福島県限定のはずのこの最高に美味いカフェオレが、なぜか大学の生協に売ってました。最高でした。 これがなかったら糖分が足りずに倒れていたでしょう。
卒論提出 1 ヶ月後
春休みを満喫している予定だったのですが、学会の準備をしなければならないということで研究室にまだいました。 このとき、友人らは大阪旅行に行ってました。このときおかしかったことがひとつあって、なぜか僕だけメンバー外なのに旅行用の LINE のグループに勧誘されてうっかり入ってしまい、楽しい旅行の画像を垂れ流されました。あのときはつらかった。。
卒論提出 3 ヶ月後
社会人1年目の生活をスタートし仕事に熱中する予定だったのですが、このときもまだ会社帰りに研究室に寄ったりしてジャーナルを書いてました。しんどかった。
振り返りまとめ
卒業研究は最初から最後までやってるときはしんどかった。動いた時は嬉しいんだけどその遭遇頻度がヒンバス並だったからほとんどそういう感情が思い出に残ってない。。Linux の I/O についてこんなに調べるとは思ってもいませんでした。I/Oスケジューラをいじるだけでも、その前後の層については理解しないと無理なんだな〜と途中から気づかされました。
でも今こうして振り返ってみると、あそこまで真摯に技術についてもくもくと研究できる時間は貴重だったな〜と思います。特に、自分とは比較にならないくらい優秀な研究者の人らに囲まれながらあれこれ言われながら研究する機会ってもう無いような気がしてます。いつの間にか夢中になっていて運良くそれが実を結び、I 学科の総代として卒業することができたのも研究室の助けが大きく影響していると思います。研究の楽しさに気がついたのは学部卒業直前くらいで、そのときになってやっと「あ、院行っても良かったかも」と思いました(遅い)。
研究室のゼミも貴重でした。だるいなーと思いながら参加していたゼミでしたが、今振り返ると自分の血となり肉となってる気がします。特にプログラミング言語の勉強なんてしたことがなかった自分にとって、TAPL を読んだ経験はとてもためになってます。
最後に
研究室のみなさまには大変お世話になりました。先生方には、1から論文の書き方を教えていただきました。また、担当教員である鵜川先生には卒業したあとも最後の最後まで研究に協力をしていただきました。ありがとうございました。

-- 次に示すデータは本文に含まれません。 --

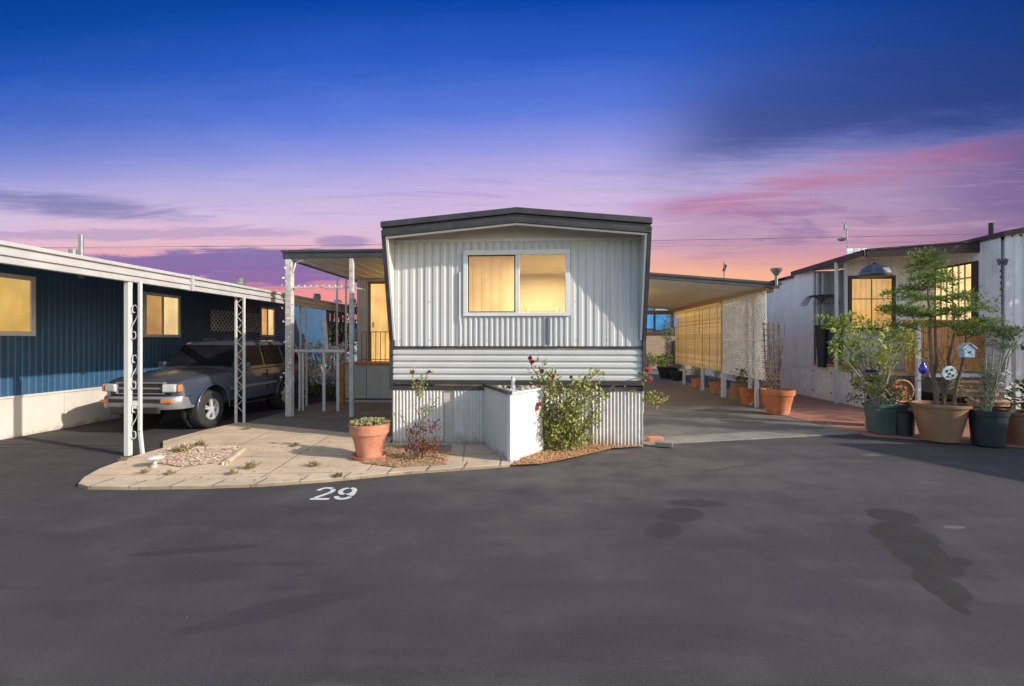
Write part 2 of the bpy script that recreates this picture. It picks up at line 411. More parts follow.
def concrete(name, ca, cb, dark, joint=None, ja=.75):
    m = bpy.data.materials.new(name); m.use_nodes = True; t = m.node_tree; E.nt = t
    b = t.nodes['Principled BSDF']; tcn = t.nodes.new('ShaderNodeTexCoord'); V = E(tcn.outputs['Object']); x, y, z = sep(V)
    big = noise(V, 1.1, 5, .6, .5); mid = noise(V, 7, 5, .65); fine = noise(V, 120, 3, .7)
    c = cmix(smooth(big, .3, .7), ca, cb); c = cmix(smooth(mid, .45, .75)*.4, c, dark)
    c = cmix(smooth(fine, .5, .8)*.3, c, dark)
    st = smooth(noise(xyz(x*.8, y*3.2, 1.0), 1.4, 5, .65, .8), .5, .66)
    c = cmix(st*.35, c, dark)
    h = fine*.6+mid
    if joint:
        wob = (noise(V, 3, 3)-.5)*.05
        for ax, per, off in joint:
            d = (ax[0]*x+ax[1]*y+off+wob).f('PINGPONG', per/2)
            c = cmix(smooth(d, .016, .008)*ja, c, tuple(v*.3 for v in dark))
            h = h - smooth(d, .02, .008)*2
    t.links.new(c.v, b.inputs['Base Color']); b.inputs['Roughness'].default_value = .85
    bn = t.nodes.new('ShaderNodeBump'); bn.inputs['Strength'].default_value = .4; bn.inputs['Distance'].default_value = .008
    t.links.new(h.v, bn.inputs['Height']); t.links.new(bn.outputs[0], b.inputs['Normal'])
    return m
CONC = concrete('tan_concrete', (.52,.39,.255), (.66,.50,.34), (.36,.26,.175), [((1,.12),1.22,.3),((-.1,1),.92,.25)], .45)
CONC3 = concrete('edging_concrete', (.48,.375,.26), (.60,.48,.34), (.30,.23,.17), [((1,0),.46,.1)])
CONC2 = concrete('grey_concrete', (.10,.092,.086), (.155,.143,.13), (.055,.052,.053), [((0,1),3.4,.6)])
CONC4 = concrete('pale_worn_concrete', (.17,.155,.135), (.27,.245,.205), (.09,.083,.078))
WALKG = concrete('walk_grey', (.15,.125,.105), (.20,.165,.135), (.09,.08,.07), [((1,0),1.2,.1),((0,1),1.5,.5)])
def brickm(name, a, bcol, mortar, scale, vert=False):
    m = bpy.data.materials.new(name); m.use_nodes = True; t = m.node_tree; E.nt = t
    b = t.nodes['Principled BSDF']; tcn = t.nodes.new('ShaderNodeTexCoord'); V = E(tcn.outputs['Object']); x, y, z = sep(V)
    V2 = xyz(x+y, z, 0.0) if vert else xyz(x, y, 0.0)
    n = t.nodes.new('ShaderNodeTexBrick'); t.links.new(V2.v, n.inputs['Vector'])
    n.inputs['Color1'].default_value = (*a,1); n.inputs['Color2'].default_value = (*bcol,1); n.inputs['Mortar'].default_value = (*mortar,1)
    n.inputs['Scale'].default_value = scale; n.inputs['Mortar Size'].default_value = .03
    c = cmix(smooth(noise(V, 5, 5, .6), .4, .75)*.4, E(n.outputs[0]), mortar)
    t.links.new(c.v, b.inputs['Base Color']); b.inputs['Roughness'].default_value = .85
    bn = t.nodes.new('ShaderNodeBump'); bn.inputs['Strength'].default_value = .5; bn.inputs['Distance'].default_value = .01
    t.links.new((noise(V, 60, 3)-E(n.outputs[1])*2).v, bn.inputs['Height']); t.links.new(bn.outputs[0], b.inputs['Normal'])
    return m
BRICK = brickm('red_brick_paving', (.40,.15,.085), (.30,.10,.065), (.22,.15,.11), 4.2)
BLOCK = brickm('tan_block_wall', (.42,.30,.20), (.36,.25,.17), (.25,.19,.14), 2.2, True)

# ------------------------------------------------------------------ the setting
def struct(name, mb, m, **k): return tag(mb.build(name, m, **k), kind='structure')
g = MB().add([(-400,-60,0),(400,-60,0),(400,900,0),(-400,900,0)], [(0,1,2,3)]); struct('asphalt_road', g, ASPH)
def slab(name, pts, z0, z1, m):
    return struct(name, MB().prism([(q[0], q[1]) for q in pts], z0, z1), m)
HX0, HX1, HY, HB = -2.46, 1.63, 7.8, 21.5      # the white home
Q = lambda a, b: G(a, b)
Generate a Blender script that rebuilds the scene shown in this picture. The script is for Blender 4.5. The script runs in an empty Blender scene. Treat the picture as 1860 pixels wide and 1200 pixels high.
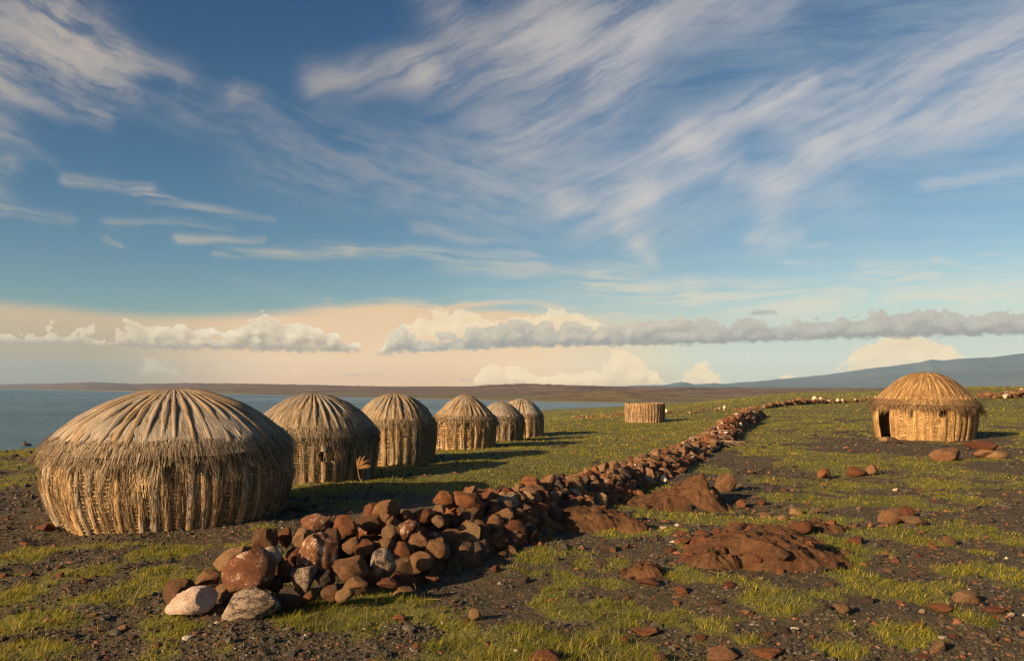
import bpy, bmesh, math, random
import numpy as np
from mathutils import Vector, Matrix

random.seed(7)
RNG = np.random.default_rng(7)
scene = bpy.context.scene
COL = scene.collection

# ------------------------------------------------------------------ camera
F = 1460.0           # focal length in photograph pixels (photograph 1860 wide)
V0 = 700.0           # row of the true horizon
CAM_Z = 1.8
cam_data = bpy.data.cameras.new('camera')
cam = bpy.data.objects.new('camera', cam_data)
COL.objects.link(cam)
cam.location = (0, 0, CAM_Z)
cam.rotation_euler = (math.radians(90), 0, 0)
cam_data.sensor_width = 36.0
cam_data.lens = 36.0 * F / 1860.0
cam_data.shift_y = (V0 - 600.0) / 1860.0
cam_data.clip_start = 0.1
cam_data.clip_end = 60000.0
scene.camera = cam

# ------------------------------------------------------------------ exposure
vs = scene.view_settings
vs.view_transform = 'Standard'
vs.look = 'None'
vs.exposure = 1.05
vs.gamma = 1.0
vs.use_curve_mapping = False
scene.cycles.use_denoising = True
scene.cycles.denoiser = 'OPENIMAGEDENOISE'
scene.cycles.denoising_prefilter = 'NONE'       # keeps the fine straw and grit
scene.cycles.volume_bounces = 1
scene.cycles.use_adaptive_sampling = False
scene.cycles.filter_width = 1.35
scene.cycles.max_bounces = 6
scene.cycles.sample_clamp_indirect = 4.0

# ------------------------------------------------------------------ sun
SUN_EL = math.radians(19.0)
SUN_AZ = math.radians(-129.0)      # clockwise from +Y (view axis): low, from the left and behind the camera
to_sun = Vector((math.sin(SUN_AZ) * math.cos(SUN_EL), math.cos(SUN_AZ) * math.cos(SUN_EL), math.sin(SUN_EL)))
sd_ = bpy.data.lights.new('sun', 'SUN')
sd_.energy = 4.8
sd_.angle = math.radians(0.5)
sd_.color = (1.0, 0.73, 0.43)
sun = bpy.data.objects.new('sun', sd_)
COL.objects.link(sun)
sun.rotation_euler = to_sun.to_track_quat('Z', 'Y').to_euler()

# ------------------------------------------------------------------ sky
world = bpy.data.worlds.new('World')
scene.world = world
world.use_nodes = True
nt = world.node_tree
for n_ in list(nt.nodes):
    nt.nodes.remove(n_)


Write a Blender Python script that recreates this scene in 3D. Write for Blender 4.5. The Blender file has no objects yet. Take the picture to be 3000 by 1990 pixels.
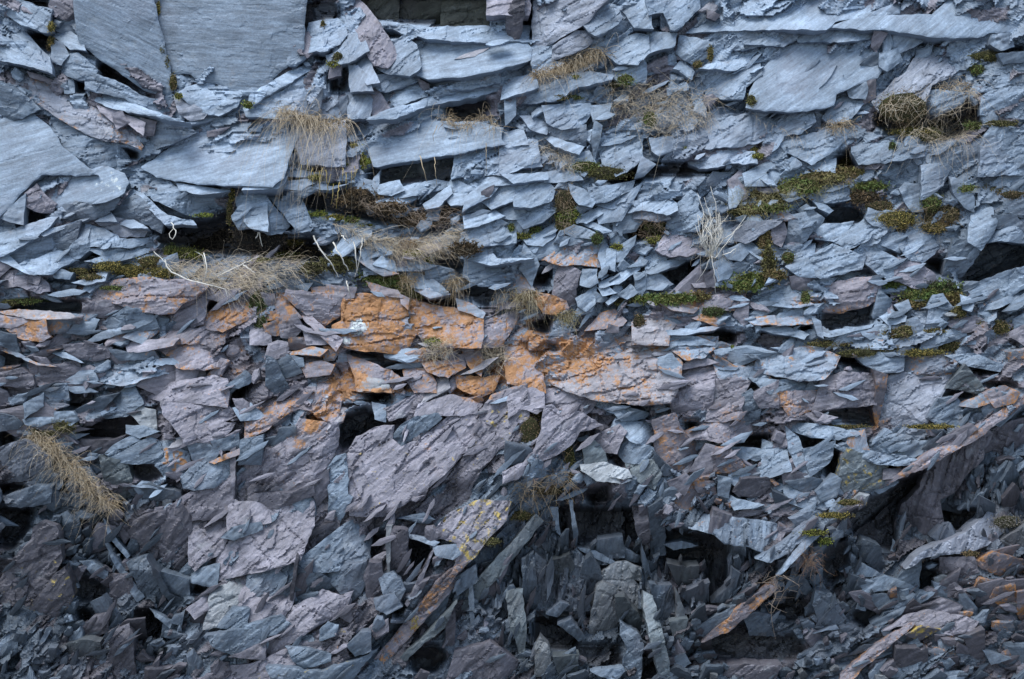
import bpy, math, random
import numpy as np
from mathutils import Vector
from mathutils.geometry import delaunay_2d_cdt
R = math.radians
SC = bpy.context.scene
COL = SC.collection

# ------------------------------------------------------------------ camera, sky, sun, exposure
ZC = 2.6                                   # eye height above the quarry floor
FK = 6000.0                                # focal length in photograph pixels (3000 wide)
CY = -12.0                                 # the camera stands 12 m from the face
cam_data = bpy.data.cameras.new('camera')
cam = bpy.data.objects.new('camera', cam_data); COL.objects.link(cam)
cam.location = (0, CY, ZC); cam.rotation_euler = (R(90), 0, 0)
cam_data.sensor_width = 36; cam_data.lens = 36 * FK / 3000; cam_data.clip_end = 2000
SC.camera = cam

SUN = Vector((-0.28, -0.40, 0.87)).normalized()
world = bpy.data.worlds.new('World'); SC.world = world; world.use_nodes = True
nt = world.node_tree; bg = nt.nodes['Background']
sky = nt.nodes.new('ShaderNodeTexSky'); sky.sky_type = 'NISHITA'; sky.sun_disc = False
sky.sun_elevation = math.asin(SUN.z); sky.sun_rotation = math.atan2(SUN.x, SUN.y)
sky.air_density = 1.2; sky.dust_density = 1.5
nt.links.new(sky.outputs[0], bg.inputs[0]); bg.inputs[1].default_value = 0.075
sd = bpy.data.lights.new('sun', 'SUN'); sd.energy = 1.3; sd.angle = R(38); sd.color = (0.96, 0.985, 1.0)
sun = bpy.data.objects.new('sun', sd); COL.objects.link(sun)
sun.rotation_euler = SUN.to_track_quat('Z', 'Y').to_euler(); sun.location = (-6, -10, 16)
SC.view_settings.view_transform = 'Standard'; SC.view_settings.look = 'None'
SC.view_settings.exposure = 1.52; SC.view_settings.gamma = 1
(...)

また、佐藤先輩には英語のアブストラクトを
95%くらい修正していただきましたし、深刻なバグの修正に関する的確なアドバイスをいただきました。ありがとうございました。
- lasta くん
- 西9の鍵を開けてくれてありがとう。それと君のおかげで卒業後も大学でボッチにならずに済みました。とても助かった。
- rrreeeyyy くん
- すべてにおけるきっかけをありがとう。きっと大学 3 年までの経験がなかったら僕はカーネルの研究をしていないと思う。
- amisuke くん
- 大量のおかしを
ぬすみいただきました。ありがとう。ごちそうさまでした。なんども徹夜で研究室に残って頑張ったのが最後の最後で効いた気がします。
- 大量のおかしを
なんでもいいからまたなんか研究したいなー。